John is merely casting the story of her encounter with the risen Christ in a symbolic way that—for those who have eyes to see—has several allusions to the biblical love-poem, the Song of Solomon.

The poem--like our story from John—is set in a garden that recalls the original Garden of Eden. It tells of the romance between King Solomon and his beloved, the Shulamite woman. It has often been interpreted as an allegory about the love of God for his people, about the time when the messiah will come to take Israel as his bride and all things will be made new. 

Listen to this reading from the third chapter of Song of Solomon,

On my bed by night I sought him whom my soul loves; I sought him, but found him not.  I will rise now and go about the city, in the streets and in the squares; I will seek him whom my soul loves. I sought him, but found him not.  The watchmen found me as they went about in the city. “Have you seen him whom my soul loves?” Scarcely had I passed them when I found him whom my soul loves. I held him, and would not let him go until I had brought him into my mother's house, and into the chamber of her who conceived me.

Now let’s look at the resurrection story as John tells it. Mary rises early while it is still dark to go to Jesus’ tomb. She searches for him but cannot find him. Like the Shulamite she is desperate and distraught. She is like Israel who has waited and searched all these long years for her messiah. She feels at last she has found the one her soul loves, the one she was made for, but suddenly her honeymoon has become a nightmare. He is gone and now she can’t even find where they have laid his body.

When next we see her she is weeping by the tomb. She is found by two Angels—Angels who are often referred to as watchers—and they interrogate her.
She tells them, “They have taken away my Lord, and I do not know where they have laid him.”

The word that is translated here as Lord can also be translated as Husband. It is a double entendre.

When next she turns around it is Jesus standing beside her, but she supposes him to be the gardener. The symbolism here is thick. Adam was a gardener in Eden. The bridegroom in the Song of Solomon is also depicted as a gardener.
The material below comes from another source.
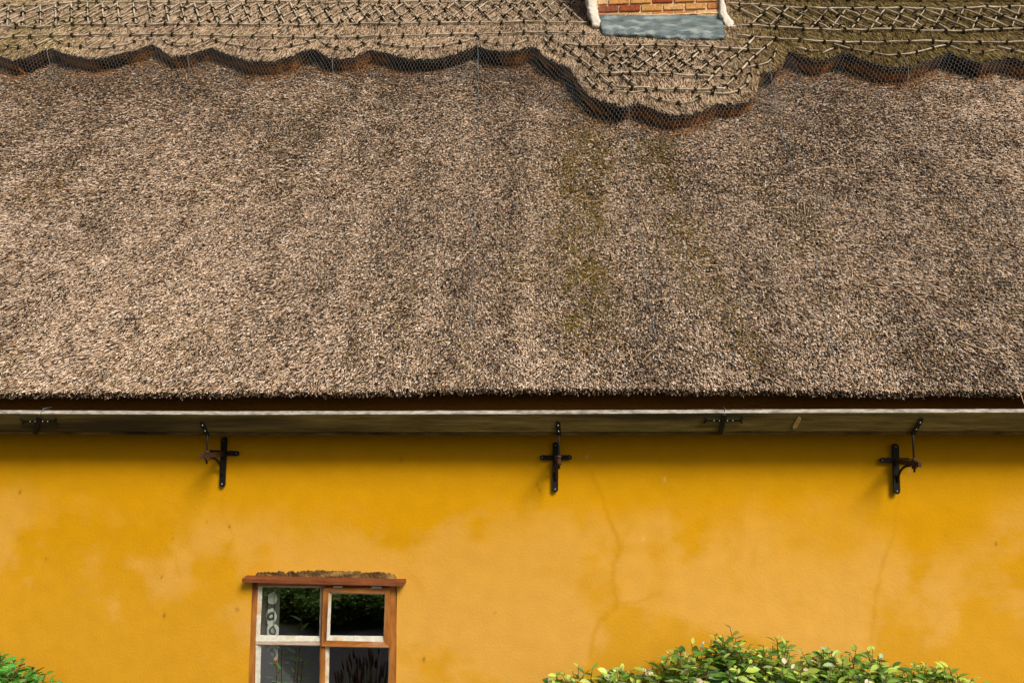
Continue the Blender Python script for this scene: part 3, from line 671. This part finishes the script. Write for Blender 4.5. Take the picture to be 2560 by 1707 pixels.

The Shulamite sings of him, “My beloved has gone down to his garden, to the beds of spices, to graze in the gardens, and to gather lilies. I am my beloved’s and my beloved is mine; he grazes among the lilies.”

He likewise sings, “I came to my garden, my sister, my bride . . .I slept, but my heart was awakened.”

When the Shulamite at last found her bridegroom that had been taken from her she clung to him and would not let him go until she brought him to her mother’s house, the place where their love would at last be consummated. When Mary sees Jesus she also clings to him, but he tells her, “Do not hold on to me, because I have not yet ascended to the Father.”

This curious incident makes much more sense when read along side the Song of Solomon. Jesus is telling Mary that the time of the consummation of the kingdom is not yet. Before God can at last dwell with his people, his chosen bride, in the new creation he must first ascend to his father. Earlier Jesus had told his disciples, “if I go and prepare a place for you, I will come again and will take you to myself, that where I am you may be also.”


Until that time she has a job to do. Her bridegroom has gone off to prepare a place for her. She must go and tell his brothers about this. She must share with them the good news of what she has seen, that Christ is risen!

As God’s people, the Church, his chosen bride, we have been given a promise. Christ is risen and he will return at last take us to himself as his bride so that we can dwell with him forever in the New Heavens and the New Earth.

We are the ones who have been chosen for so great an honor, to be heralds of the resurrection. We are the ones who, like Mary, have been set free from bondage to the demonic powers of evil. 

Christ loved the church and gave himself up for her, that he might sanctify her, having cleansed her by the washing of water with the word, so that he might present the church to himself in splendor, without spot or wrinkle or any such thing, that she might be holy and without blemish


Brothers and sisters, have you found the bridegroom of your soul? The one who you were made for! It is Christ! Today if you meet him, cling to him and do not let him go.